Clennon previously backed Wright’s campaign for Congress, volunteering in 2016, while also working with him alongside the Manhattan Young Democrats. But that’s as far as it goes for Clennon, who said that he found Wright to be more concerned about “the mechanics of power than on substantive policy or ideology.”

Clennon lumped Wright in with other politicians who have forgotten about Harlem, which has seen its Black population shrink in the last ten years. Clennon said that he wants to reverse that trend by encouraging the construction of more affordable housing to keep rents reasonable. Jordan Wright told City & State that making life affordable for Harlemites is also a major focus for him. 

“We need to make sure that folks in Harlem are able to stay in Harlem,” he said. “I have a lot of friends who have gone to Atlanta, they’ve gone to Long Island, they’ve gone to Los Angeles.” 

Jordan Wright’s years serving in the local community board and being a son of Harlem have translated to a healthy campaign war chest. January campaign filings show Wright had raised about $60,000, nearly five times more than the less than $12,000 that Clennon had amassed.

A crowded field

Clennon isn’t the only figure the Wrights have to worry about. Craig Schley, a contracted lawyer with the U.S. Department of Justice, has taken on the political machine before and won. In the latest race, Schley’s candidacy was challenged by Jordan Wright in a series of attempts. 

“The Assembly seat, the position I’m running for, is not owned by anyone. It’s not owned by a family, and you cannot bequeath this to someone and no one in that family can inherit it,” Schley said. “It belongs to the people.”

Schley seeks to make Harlem a livable place by introducing a bill in Albany that would not factor Area Median Income when attracting existing residents to new housing opportunities in a neighborhood. Schley also wants to encourage a greater presence for film and TV companies specifically in Harlem as a way of generating economic development. 

There’s also Shana Harmongoff, a candidate who once worked for Brian Benjamin, the former state senator and lieutenant governor. She’s running on a platform to boost mental health, advocate for seniors and promote the small business sector. While she is staying mostly above the political fray, she cast Jordan Wright’s actions in removing Clennon from the ballot as “unethical.” Part of her strategy to build her base involves registering residents to vote and courting the senior voting bloc.

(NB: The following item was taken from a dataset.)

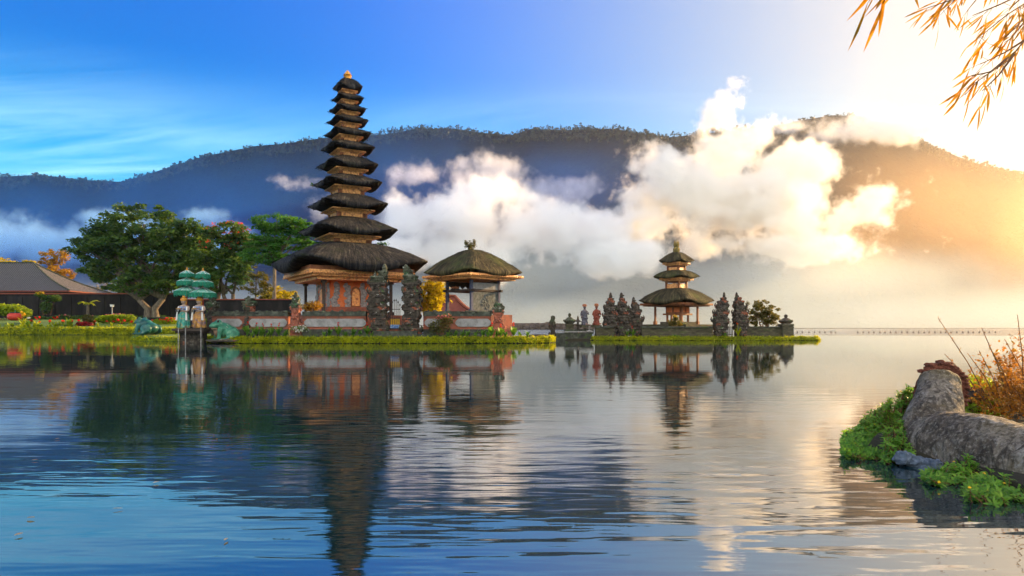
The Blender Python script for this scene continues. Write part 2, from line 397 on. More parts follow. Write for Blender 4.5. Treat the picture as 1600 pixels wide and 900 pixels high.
cloud('mist', [(40, 380, 300, 150, 1200, 90), (330, 340, 260, 150, 1200, 90), (-250, 380, 250, 150, 1200, 90), (640, 310, 280, 120, 1200, 80), (900, 290, 160, 80, 1200, 70)],  # added volume, blue of the distant air put into its colour
      'thin blue tinted haze added in front of the left hillside', 0.0026, 0.004, 0.9, thr=0.05, sharp=1.2, vox=26, grow=1.05, g=0.0, wide=1.15, colr=(.02, .26, 1.0), fine=0)
# ================================================================ materials of the place
def thatchmat(name, dark, mid, straw, moss, mossy):
    def fn(t, out):
        uv = t.n('ShaderNodeUVMap').outputs[0]; ob = t.n('ShaderNodeTexCoord').outputs['Object']
        st = t.noise(t.n('ShaderNodeMapping', i_Vector=uv, i_Scale=(4.2, 0.55, 1)).outputs[0], 1.0, 6, 0.75, 0.4)
        st2 = t.noise(t.n('ShaderNodeMapping', i_Vector=uv, i_Scale=(2.2, 0.5, 1)).outputs[0], 1.0, 4, 0.6)
        c = t.ramp(st, [(0.36, dark), (0.50, mid), (0.66, straw)])
        c = t.mix(t.rng(st2, 0.35, 0.65), c, dark)
        mz = t.noise(ob, 0.55, 5, 0.65)
        c = t.mix(t.m('MULTIPLY', t.rng(mz, mossy, mossy+0.18), 0.8), c, moss)
        b = t.n('ShaderNodeBump', i_Strength=1.0, i_Distance=0.20, i_Height=st)
        return t.n('ShaderNodeBsdfPrincipled', i_Base_Color=c, i_Roughness=0.95, i_Specular_IOR_Level=0.15, i_Normal=b.outputs[0])
    return mat(name, fn)
M = {}
M['thatch'] = thatchmat('black_palm_thatch', (0.008, 0.009, 0.012), (0.026, 0.026, 0.027), (0.105, 0.095, 0.078), (0.030, 0.042, 0.016), 0.57)
M['thatch_moss'] = thatchmat('mossy_thatch', (0.018, 0.016, 0.011), (0.075, 0.064, 0.034), (0.240, 0.190, 0.090), (0.060, 0.074, 0.020), 0.50)
M['wood'] = pmat('red_brown_timber', [(0.10, 0.030, 0.012), (0.22, 0.070, 0.024), (0.30, 0.11, 0.035)], 3.0, 0.6, 0.2)
M['darkwood'] = pmat('dark_weathered_timber', [(0.030, 0.022, 0.018), (0.075, 0.055, 0.045)], 4.0, 0.8, 0.2)
M['bluewood'] = pmat('blue_grey_timber', [(0.040, 0.045, 0.080), (0.085, 0.095, 0.15)], 4.0, 0.7, 0.2)
def dentil(t, out):
    uv = t.n('ShaderNodeTexCoord').outputs['Object']
    vo = t.n('ShaderNodeTexVoronoi', i_Vector=uv, i_Scale=5.5)
    c = t.ramp(vo.outputs['Distance'], [(0.10, (0.88, 0.42, 0.12)), (0.6, (0.70, 0.29, 0.085)), (0.92, (0.26, 0.08, 0.026))])
    b = t.n('ShaderNodeBump', i_Strength=0.8, i_Distance=0.06, i_Height=vo.outputs['Distance']); b.invert = True
    return t.n('ShaderNodeBsdfPrincipled', i_Base_Color=c, i_Roughness=0.5, i_Normal=b.outputs[0])
M['carved'] = mat('gilded_carving', dentil)
M['orange'] = pmat('orange_plaster', [(0.48, 0.095, 0.028), (0.60, 0.15, 0.045), (0.66, 0.22, 0.085)], 1.6, 0.85, 0.15, spots=[((0.25, 0.13, 0.09), 3.0, 0.62)])
M['relief'] = pmat('grey_stucco_relief', [(0.12, 0.115, 0.11), (0.27, 0.26, 0.25), (0.40, 0.38, 0.36)], 6.0, 0.9, 0.8)
M['stone'] = pmat('lichened_dark_stone', [(0.016, 0.013, 0.010), (0.052, 0.043, 0.034), (0.12, 0.100, 0.078)], 3.6, 0.95, 0.9,
                  spots=[((0.26, 0.075, 0.036), 1.5, 0.57), ((0.36, 0.35, 0.31), 4.5, 0.63), ((0.060, 0.105, 0.034), 2.1, 0.60)])
M['stone_green'] = pmat('mossy_green_stone', [(0.020, 0.022, 0.014), (0.058, 0.062, 0.038), (0.13, 0.13, 0.095)], 3.4, 0.95, 0.9,
                        spots=[((0.42, 0.43, 0.38), 4.5, 0.61), ((0.05, 0.12, 0.05), 2.0, 0.58)])
M['coping'] = pmat('moss_grown_coping', [(0.022, 0.024, 0.020), (0.050, 0.055, 0.042), (0.12, 0.13, 0.10)], 3.0, 0.95, 0.8, spots=[((0.05, 0.08, 0.02), 1.5, 0.57)])
M['islet_wall'] = pmat('mossy_boundary_stone', [(0.025, 0.022, 0.016), (0.060, 0.054, 0.034), (0.12, 0.11, 0.070)], 2.2, 0.95, 0.8,
                       spots=[((0.055, 0.075, 0.020), 1.2, 0.55), ((0.22, 0.20, 0.16), 7.0, 0.68)], stretch=(1, 1, 2.6))
M['greypanel'] = pmat('grey_render_panel', [(0.15, 0.145, 0.14), (0.25, 0.245, 0.24), (0.33, 0.32, 0.31)], 2.0, 0.9, 0.25, spots=[((0.09, 0.09, 0.085), 3.0, 0.64)])
M['darkpanel'] = pmat('green_grey_carved_panel', [(0.045, 0.050, 0.046), (0.10, 0.11, 0.10), (0.17, 0.18, 0.165)], 5.0, 0.9, 0.7)
M['bark_dark'] = pmat('dark_bark', [(0.025, 0.018, 0.012), (0.060, 0.045, 0.030), (0.12, 0.095, 0.060)], 2.5, 0.95, 0.8, stretch=(3, 3, 0.6))
def brickfn(t, out):
    o = t.n('ShaderNodeTexCoord').outputs['Object']; s = t.n('ShaderNodeSeparateXYZ', i_0=o)
    v = t.n('ShaderNodeCombineXYZ', i_0=t.m('ADD', s.outputs[0], s.outputs[1]), i_1=s.outputs[2])
    br = t.n('ShaderNodeTexBrick', i_Vector=v, i_Color1=(0.36, 0.090, 0.038), i_Color2=(0.26, 0.062, 0.030), i_Mortar=(0.12, 0.10, 0.085), i_Scale=3.0)
    c = t.mix(t.rng(t.noise(o, 1.6, 6, 0.65), 0.48, 0.68), br.outputs[0], (0.085, 0.060, 0.045))
    b = t.n('ShaderNodeBump', i_Strength=0.4, i_Distance=0.03, i_Height=br.outputs[1]); b.invert = True
    return t.n('ShaderNodeBsdfPrincipled', i_Base_Color=c, i_Roughness=0.9, i_Normal=b.outputs[0])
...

Turnout could be a deciding factor in the race. Given the paltry participation rate in primary elections, every vote will matter. Ortega thinks that the Dominican vote in Hamilton Heights will be an integral swing vote commanded by Espaillat. The congressman has not taken an official position on the race yet, though he did hold a candidates forum at a Harlem restaurant in February. Jordan Wright, who had not yet officially declared his candidacy, did not attend.

The only Latina candidate in the race is Maria Ordoñez, a state committeewoman for the 70th Assembly District. But she may be too far to the left to win Espaillat’s backing. Ordoñez is the race’s leading progressive candidate, who seeks to stymie the wave of gentrification engulfing Harlem by pushing for the construction of affordable housing and tenants’ rights. On her agenda is also the need to improve healthcare access and promote a bottom-up democratic process among civic institutions.

Ordoñez and Wright have something in common: each mounted a challenge to Clennon’s campaign. But that’s about the only common ground they share. She and Clennon share the same message of a Harlem establishment that’s forgotten about the electorate. That’s evident, she says, in the Wrights’ form of politicking. 

“Every single time in every election in Harlem, it is about a power grab and keeping it in the family, right? And it's pretty clear that's what's happening with Jordan,” she said. “And it's really wrong, right? Because he’s just trying to build some sort of like the lineage, right? Like he were a king in Harlem. And that's not how politics works. That's not how democracy works.”